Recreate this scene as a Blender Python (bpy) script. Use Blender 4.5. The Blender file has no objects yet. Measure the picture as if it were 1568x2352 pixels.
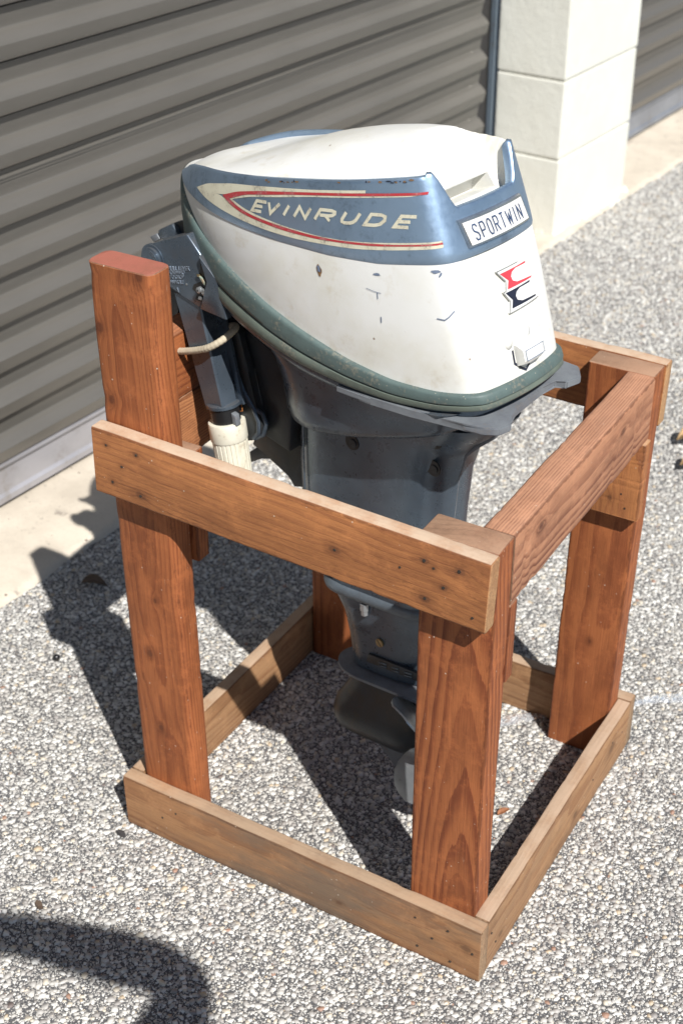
import bpy, bmesh, math, random
import numpy as np
from mathutils import Vector, Matrix

scene = bpy.context.scene
COL = scene.collection
PI = math.pi
rnd = random.Random(7)

# ------------------------------------------------------------------ camera
cam_d = bpy.data.cameras.new('camera')
cam = bpy.data.objects.new('camera', cam_d)
COL.objects.link(cam)
cam.location = (0.44414, -1.06019, 1.41077)
cam.rotation_mode = 'XYZ'
cam.rotation_euler = (1.0058, 0.0071, 0.5354)
cam_d.sensor_fit = 'HORIZONTAL'
cam_d.sensor_width = 36
cam_d.lens = 36 * 3198.55 / 1568
cam_d.clip_start = 0.05
cam_d.clip_end = 300
cam_d.dof.use_dof = True
cam_d.dof.focus_distance = 1.55
cam_d.dof.aperture_fstop = 11.0
scene.camera = cam

# ------------------------------------------------------------------ light
SUN = Vector((0.71, -0.50, 1.0)).normalized()
world = bpy.data.worlds.new("World")
scene.world = world
world.use_nodes = True
wn = world.node_tree.nodes
sky = wn.new('ShaderNodeTexSky')
sky.sky_type = 'NISHITA'
sky.sun_disc = False
sky.sun_elevation = math.asin(SUN.z)
sky.sun_rotation = math.atan2(SUN.x, SUN.y)
sky.air_density = 1.0
sky.dust_density = 0.3
bg = wn['Background']
world.node_tree.links.new(sky.outputs[0], bg.inputs['Color'])
bg.inputs['Strength'].default_value = 0.050
sun_d = bpy.data.lights.new('sun', 'SUN')
sun_d.energy = 5.0
sun_d.angle = math.radians(0.55)
sun_d.color = (1.0, 0.98, 0.95)
sun = bpy.data.objects.new('sun', sun_d)
COL.objects.link(sun)
sun.rotation_euler = SUN.to_track_quat('Z', 'Y').to_euler()
sun.location = (3, -2, 5)
scene.view_settings.view_transform = 'Standard'
scene.view_settings.look = 'None'
scene.view_settings.exposure = 0.40
scene.view_settings.gamma = 1.0
scene.view_settings.use_curve_mapping = False
scene.render.engine = 'CYCLES'
scene.render.resolution_x = 682
scene.render.resolution_y = 1024

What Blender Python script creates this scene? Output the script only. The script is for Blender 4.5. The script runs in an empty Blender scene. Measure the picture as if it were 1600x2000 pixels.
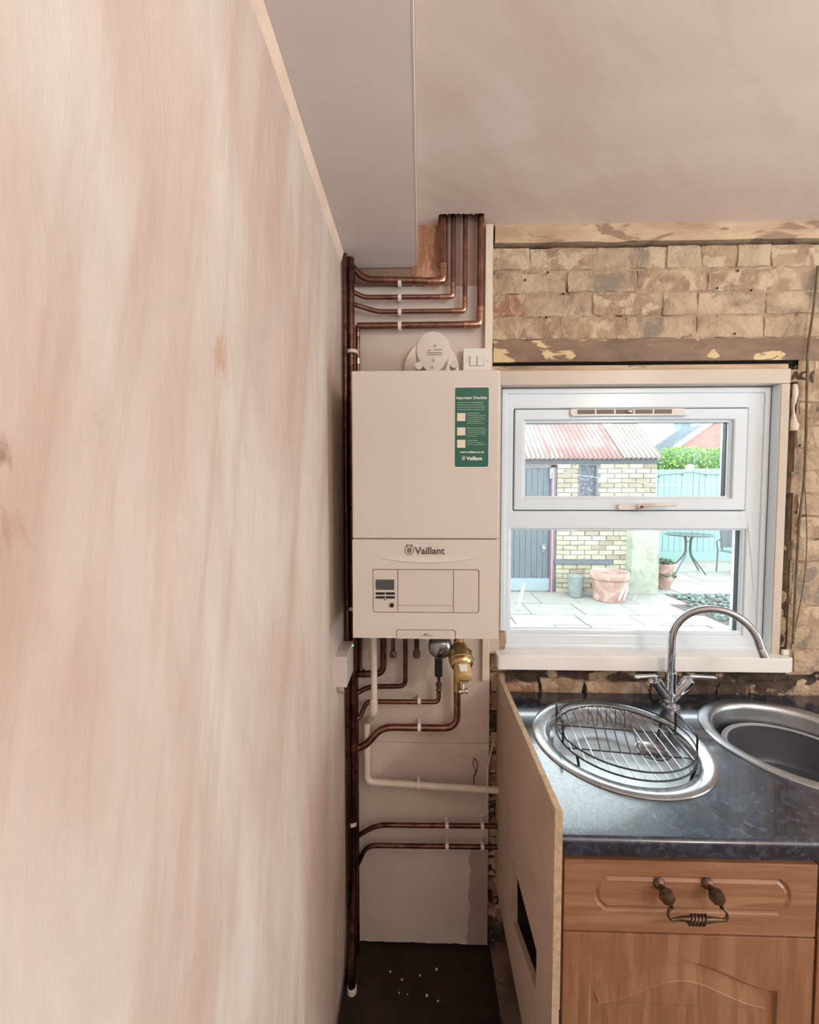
import bpy, math, random
from math import pi, sin, cos, radians, sqrt, atan2
from mathutils import Vector, Matrix, Euler, noise
from mathutils.geometry import tessellate_polygon
random.seed(7)
SC = bpy.context.scene
# ------------------------------------------------------------------ camera
FPX, CAMH = 811.0, 1.567
cd = bpy.data.cameras.new('camera'); cam = bpy.data.objects.new('camera', cd)
SC.collection.objects.link(cam); SC.camera = cam
cd.sensor_fit = 'HORIZONTAL'; cd.sensor_width = 36; cd.lens = 36*FPX/1600
cd.clip_start = .01; cd.clip_end = 300
cam.location = (0, 0, CAMH)
cam.rotation_euler = (pi/2-radians(2.54), 0, radians(1.554))
# ------------------------------------------------------------------ world, lights, exposure
W = bpy.data.worlds.new('overcast_sky'); SC.world = W; W.use_nodes = True
wn = W.node_tree.nodes; wl = W.node_tree.links; wn.clear()
wo = wn.new('ShaderNodeOutputWorld'); wb = wn.new('ShaderNodeBackground')
wb.inputs['Color'].default_value = (.86, .95, 1.0, 1); wb.inputs['Strength'].default_value = 9.5
wl.new(wb.outputs[0], wo.inputs[0])
def light(name, kind, loc, energy, color, size=.1, rot=(0, 0, 0), sy=None):
    l = bpy.data.lights.new(name, kind); l.energy = energy; l.color = color
    if kind == 'AREA':
        l.size = size
        if sy: l.shape = 'RECTANGLE'; l.size_y = sy
    else: l.shadow_soft_size = size
    o = bpy.data.objects.new(name, l); SC.collection.objects.link(o)
    o.location = loc; o.rotation_euler = rot
    return o
light('ceiling_bulb_light', 'POINT', (1.75, -1.1, 2.25), 42, (1.0, .88, .76), .05)
light('added_ceiling_fill', 'AREA', (1.65, -1.0, 1.75), 82, (.92, 1.0, 1.03), 2.4, (radians(180), 0, 0), 2.4)  # unseen upward fill, added to brighten the ceiling
light('added_side_fill', 'AREA', (3.25, .0, .85), 44, (.76, .92, 1.0), 1.2, (radians(90), 0, radians(90)), 1.7)  # unseen cool fill from the right, added to lift the lower left wall
SC.view_settings.view_transform = 'Standard'; SC.view_settings.look = 'None'
SC.view_settings.exposure = 0.0; SC.view_settings.gamma = 1.0
SC.view_settings.use_curve_mapping = False
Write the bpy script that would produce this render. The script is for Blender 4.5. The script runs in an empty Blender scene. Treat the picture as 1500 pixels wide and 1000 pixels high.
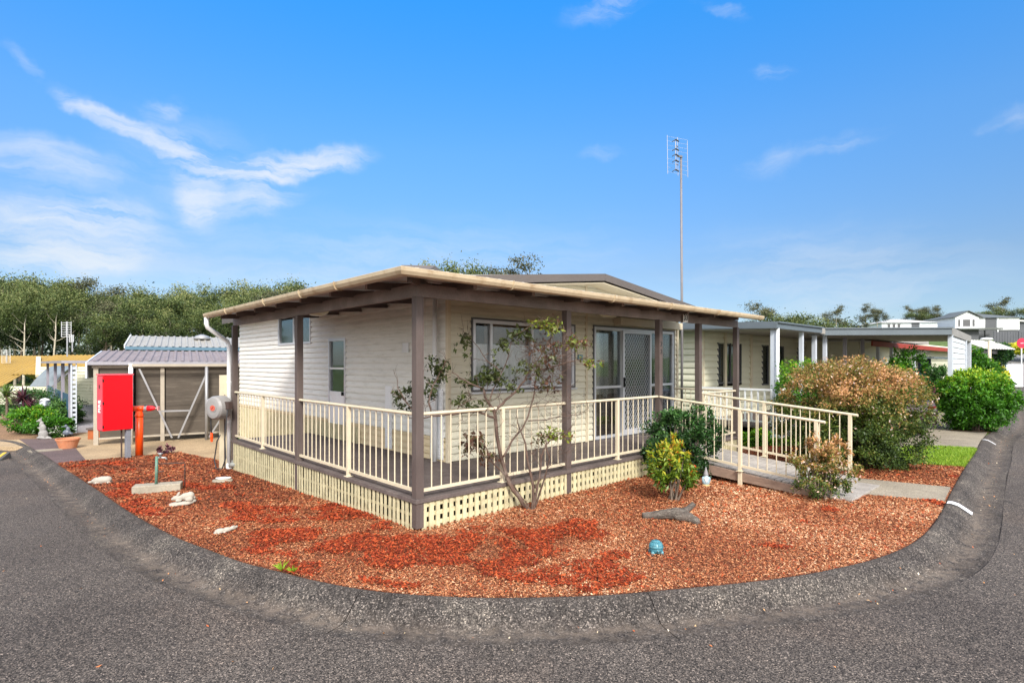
import bpy, bmesh, math, random
import numpy as np
from mathutils import Vector, Matrix, noise
random.seed(7); rng = np.random.default_rng(7)
S = bpy.context.scene
COL = S.collection
PI = math.pi
EYE = 1.88; F = 809.0; CX = 750.0; HY = 532.0
# ---------------------------------------------------------------- site frame
UR = np.array([0.7325, 0.6807]); UL = np.array([-0.6807, 0.7325]); P0 = np.array([-1.061, 6.22])
HROT = math.atan2(0.6807, 0.7325)
KN_V = [-1.0, 0.0, 1.0, 3.4, 6.6, 10.5, 11.5]; KN_Z = [0, 0, -.03, -.13, -.25, -.36, -.37]
def zg(x, y):
    v = (x-P0[0])*UL[0] + (y-P0[1])*UL[1]
    return float(np.interp(v, KN_V, KN_Z))
def ray(px, py, D): return ((px-CX)/F*D, D, EYE+(HY-py)/F*D)
def gp(px, py, off=0.0):
    D = 10.0
    for _ in range(25):
        x = (px-CX)/F*D
        D = .5*D + .5*(EYE-(zg(x, D)+off))*F/max(py-HY, 1)
    x = (px-CX)/F*D
    return (x, D, zg(x, D)+off)
def on_v(v0, px, py):
    o = P0+v0*UL; a = (px-CX)/F
    t = (a*o[1]-o[0])/(UR[0]-a*UR[1]); D = o[1]+UR[1]*t
    return t, EYE+(HY-py)*D/F
def on_u(u0, px, py):
    o = P0+u0*UR; a = (px-CX)/F
    t = (a*o[1]-o[0])/(UL[0]-a*UL[1]); D = o[1]+UL[1]*t
    return t, EYE+(HY-py)*D/F
def W(u, v, z=None):
    p = P0+u*UR+v*UL
    return (float(p[0]), float(p[1])) if z is None else (float(p[0]), float(p[1]), z)
# ---------------------------------------------------------------- materials
def nmat(name):
    m = bpy.data.materials.new(name); m.use_nodes = True
    nt = m.node_tree; b = nt.nodes['Principled BSDF']
    return m, nt, b
def rgb(c): return (c[0], c[1], c[2], 1)
def ramp(nt, stops, fac=None, interp='LINEAR'):
    r = nt.nodes.new('ShaderNodeValToRGB'); cr = r.color_ramp; cr.interpolation = interp
    while len(cr.elements) > 1: cr.elements.remove(cr.elements[-1])
    cr.elements[0].position = stops[0][0]; cr.elements[0].color = rgb(stops[0][1])
    for p, c in stops[1:]:
        e = cr.elements.new(p); e.color = rgb(c)
    if fac is not None: nt.links.new(fac, r.inputs[0])
    return r.outputs[0]
def tex_noise(nt, scale, detail=4, rough=.55, vec=None, stretch=None):
    n = nt.nodes.new('ShaderNodeTexNoise'); n.inputs['Scale'].default_value = scale
    n.inputs['Detail'].default_value = detail; n.inputs['Roughness'].default_value = rough
    if vec is None:
        tc = nt.nodes.new('ShaderNodeTexCoord'); vec = tc.outputs['Object']
    if stretch:
        mp = nt.nodes.new('ShaderNodeMapping'); mp.inputs['Scale'].default_value = stretch
        nt.links.new(vec, mp.inputs[0]); vec = mp.outputs[0]
    nt.links.new(vec, n.inputs['Vector'])
    return n.outputs['Fac']
def voro(nt, scale, out='Color', vec=None):
    n = nt.nodes.new('ShaderNodeTexVoronoi'); n.inputs['Scale'].default_value = scale
    if vec is None:
        tc = nt.nodes.new('ShaderNodeTexCoord'); vec = tc.outputs['Object']
    nt.links.new(vec, n.inputs['Vector'])
    if out == 'Distance': return n.outputs['Distance']
    s = nt.nodes.new('ShaderNodeSeparateColor'); nt.links.new(n.outputs['Color'], s.inputs[0]); return s.outputs[0]
def mix(nt, a, b, fac, mode='MIX'):
    m = nt.nodes.new('ShaderNodeMix'); m.data_type = 'RGBA'; m.blend_type = mode
    for sock, val in ((m.inputs[0], fac), (m.inputs[6], a), (m.inputs[7], b)):
        if isinstance(val, (int, float)): sock.default_value = val
        elif isinstance(val, tuple): sock.default_value = rgb(val)
        else: nt.links.new(val, sock)
    return m.outputs[2]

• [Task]
Print the data above verbatim from the first line through the line holding "scene.camera = cam", leaving every picture out.

• [Full solution]
Recreate this scene as a Blender Python (bpy) script. Use Blender 4.5. The Blender file has no objects yet. Measure the picture as if it were 1568x2352 pixels.
import bpy, bmesh, math, random
import numpy as np
from mathutils import Vector, Matrix

scene = bpy.context.scene
COL = scene.collection
PI = math.pi
rnd = random.Random(7)

# ------------------------------------------------------------------ camera
cam_d = bpy.data.cameras.new('camera')
cam = bpy.data.objects.new('camera', cam_d)
COL.objects.link(cam)
cam.location = (0.44414, -1.06019, 1.41077)
cam.rotation_mode = 'XYZ'
cam.rotation_euler = (1.0058, 0.0071, 0.5354)
cam_d.sensor_fit = 'HORIZONTAL'
cam_d.sensor_width = 36
cam_d.lens = 36 * 3198.55 / 1568
cam_d.clip_start = 0.05
cam_d.clip_end = 300
cam_d.dof.use_dof = True
cam_d.dof.focus_distance = 1.55
cam_d.dof.aperture_fstop = 11.0
scene.camera = cam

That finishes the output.